¿QUÉ ESPERA LA VIDA DE MÍ?
Fr.Eusebio Gómez Navarro O.C.D
La secreta razón por la que Victor Frank no quería suicidarse en el campo de concentración era que tenía dos metas específicas: encontrarse con su familia y escribir un libro.
“El error de la gente, dice Frank, es preguntarse: ¿Qué puedo esperar de la vida? Cuando el acierto está en preguntarse: ¿Qué está esperando la vida de mí?”.
Vivimos de rentas. A veces almacenamos esperanza, pero poco a poco vamos agotándola y no la reponemos en nuestro caminar.
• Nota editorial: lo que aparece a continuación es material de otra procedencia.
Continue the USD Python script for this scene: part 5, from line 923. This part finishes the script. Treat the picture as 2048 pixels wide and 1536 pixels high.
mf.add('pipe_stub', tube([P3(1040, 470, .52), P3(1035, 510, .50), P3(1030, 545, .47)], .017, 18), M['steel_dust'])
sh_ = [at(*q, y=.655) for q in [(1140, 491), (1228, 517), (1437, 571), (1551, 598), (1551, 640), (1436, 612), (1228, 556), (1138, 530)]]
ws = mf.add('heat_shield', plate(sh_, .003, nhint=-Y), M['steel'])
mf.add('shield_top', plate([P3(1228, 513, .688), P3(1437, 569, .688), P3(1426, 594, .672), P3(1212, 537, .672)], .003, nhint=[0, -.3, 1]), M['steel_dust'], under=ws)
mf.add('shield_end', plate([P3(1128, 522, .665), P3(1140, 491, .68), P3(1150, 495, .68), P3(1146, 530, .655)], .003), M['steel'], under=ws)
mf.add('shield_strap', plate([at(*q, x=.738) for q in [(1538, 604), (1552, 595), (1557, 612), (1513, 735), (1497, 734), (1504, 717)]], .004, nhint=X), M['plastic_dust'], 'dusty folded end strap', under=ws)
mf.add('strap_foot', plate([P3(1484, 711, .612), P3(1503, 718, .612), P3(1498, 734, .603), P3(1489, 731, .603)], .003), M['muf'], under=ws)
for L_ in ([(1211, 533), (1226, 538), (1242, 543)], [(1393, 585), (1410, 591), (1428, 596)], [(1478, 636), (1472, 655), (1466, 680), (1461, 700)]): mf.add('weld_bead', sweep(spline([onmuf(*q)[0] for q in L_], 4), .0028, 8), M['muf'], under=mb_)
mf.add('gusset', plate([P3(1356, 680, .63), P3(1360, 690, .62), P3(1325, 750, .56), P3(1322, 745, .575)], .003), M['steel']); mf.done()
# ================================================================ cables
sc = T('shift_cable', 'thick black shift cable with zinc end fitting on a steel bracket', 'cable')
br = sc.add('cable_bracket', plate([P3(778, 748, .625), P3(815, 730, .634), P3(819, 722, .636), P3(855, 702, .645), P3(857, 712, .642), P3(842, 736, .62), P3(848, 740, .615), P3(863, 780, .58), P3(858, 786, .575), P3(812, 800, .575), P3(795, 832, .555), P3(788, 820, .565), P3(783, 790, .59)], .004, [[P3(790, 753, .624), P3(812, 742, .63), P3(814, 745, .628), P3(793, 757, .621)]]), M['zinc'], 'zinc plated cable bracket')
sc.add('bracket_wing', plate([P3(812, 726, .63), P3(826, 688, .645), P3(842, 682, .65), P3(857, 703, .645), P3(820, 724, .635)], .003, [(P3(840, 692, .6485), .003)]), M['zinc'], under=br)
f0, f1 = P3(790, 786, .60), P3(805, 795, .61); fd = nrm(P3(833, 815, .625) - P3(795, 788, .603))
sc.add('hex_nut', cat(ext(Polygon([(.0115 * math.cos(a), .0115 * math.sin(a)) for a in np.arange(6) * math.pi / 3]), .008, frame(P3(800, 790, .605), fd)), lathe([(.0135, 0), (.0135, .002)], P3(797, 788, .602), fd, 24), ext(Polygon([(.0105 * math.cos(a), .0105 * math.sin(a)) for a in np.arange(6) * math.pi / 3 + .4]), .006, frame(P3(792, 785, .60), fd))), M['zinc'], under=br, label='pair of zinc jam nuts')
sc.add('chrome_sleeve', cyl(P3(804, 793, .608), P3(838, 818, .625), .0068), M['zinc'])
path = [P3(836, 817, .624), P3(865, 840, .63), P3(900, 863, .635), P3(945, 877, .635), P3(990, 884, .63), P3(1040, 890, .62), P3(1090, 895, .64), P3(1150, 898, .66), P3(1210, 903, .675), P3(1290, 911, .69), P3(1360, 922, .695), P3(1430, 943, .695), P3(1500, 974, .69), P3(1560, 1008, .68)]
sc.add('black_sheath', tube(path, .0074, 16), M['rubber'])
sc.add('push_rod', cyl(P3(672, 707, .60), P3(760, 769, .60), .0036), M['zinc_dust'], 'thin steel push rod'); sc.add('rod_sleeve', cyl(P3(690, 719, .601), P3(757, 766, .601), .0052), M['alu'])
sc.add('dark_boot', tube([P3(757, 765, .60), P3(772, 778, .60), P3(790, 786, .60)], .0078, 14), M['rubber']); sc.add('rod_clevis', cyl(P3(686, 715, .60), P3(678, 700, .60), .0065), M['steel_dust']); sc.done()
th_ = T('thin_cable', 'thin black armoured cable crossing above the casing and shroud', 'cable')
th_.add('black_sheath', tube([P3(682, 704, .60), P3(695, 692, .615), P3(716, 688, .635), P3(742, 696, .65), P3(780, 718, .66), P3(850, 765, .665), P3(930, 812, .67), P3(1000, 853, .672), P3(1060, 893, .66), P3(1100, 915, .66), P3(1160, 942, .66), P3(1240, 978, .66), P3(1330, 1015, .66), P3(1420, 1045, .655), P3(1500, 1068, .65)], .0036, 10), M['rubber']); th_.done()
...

Es preciso, pues, soñar; pero es, sobre todo, necesario renovar nuestra esperanza en Dios y seguir trabajando.
Isaías fue un profeta soñador. Soñó que todas las naciones se dejarían instruir por Dios y desde ahí podrían caminar por las sendas de la paz y del amor. Soñó que todas las personas se podrían dar la mano, podrían hacer de las lanzas podaderas, que a los niños se les enseñaría a cuidar y defender la paz y no a adiestrarse para la guerra.
Si hay gente y lugares de esperanza, también hay rostros que de alguna forma proclaman con sus vidas que no es posible la esperanza. Son personas abatidas, destrozadas, sin ganas de respirar ni de vivir. Se han cansado de caminar, de luchar y, por supuesto, de soñar. Hay infinidad de rostros como el del ludópata que se ha arruinado, el del padre de familia que perdió el trabajo, el del hincha que contempla la derrota de su equipo, el del enfermo que no tiene cura, el del drogadicto que, a pesar de las promesas, no logra salir de la adicción. Toda esta gente manifiesta una angustiosa búsqueda de sentido, necesidad de interioridad, deseo de aprender nuevas formas y de encontrar esperanza.
La esperanza es gozosa, paciente y confiada. Gozosa por el bien que se espera y por la ilusión con que se espera. La alegría y la paciencia son dos alas que nos permiten volar por encima de todas las dificultades.
La esperanza cristiana tiene un fundamento último en Dios que no nos puede fallar, porque “es imposible que Dios mienta” (Hb 6,18), porque “Él permanece fiel” (2Tm 2,13).
Debemos esperar con paciencia y confianza un mundo mejor, y debemos hacerlo con una espera activa y colectiva. Debemos esperar como la madre, el enfermo, el preso... como tanta gente que vive de esperanza. Es necesario que brote la esperanza en nuestras vidas. “Dios, difiriendo su promesa, ensancha el deseo; con el deseo, ensancha el alma, y, ensanchándola, la hace capaz de sus dones. Deseemos, pues, hermanos, ya que hemos de ser colmados” (San Agustín).
Y junto a esos deseos hay que pedir, también, al Señor, que fortifique los corazones, que haga fuertes las rodillas de los débiles, que cure las heridas de los enfermos, que devuelva la alegría y la esperanza a los tristes y deprimidos.
Si abrimos la puerta a la esperanza, todo recobra luz y color; todo se llena de sentido y la vida brota en pleno invierno. Cada día se nos repite: Brotará un renuevo del tronco de Jesé. Sobre Él se posará el Espíritu del Señor. Y Él podrá llenarlo todo de espíritu nuevo, de ideales nuevos, de valores nuevos, de gracia.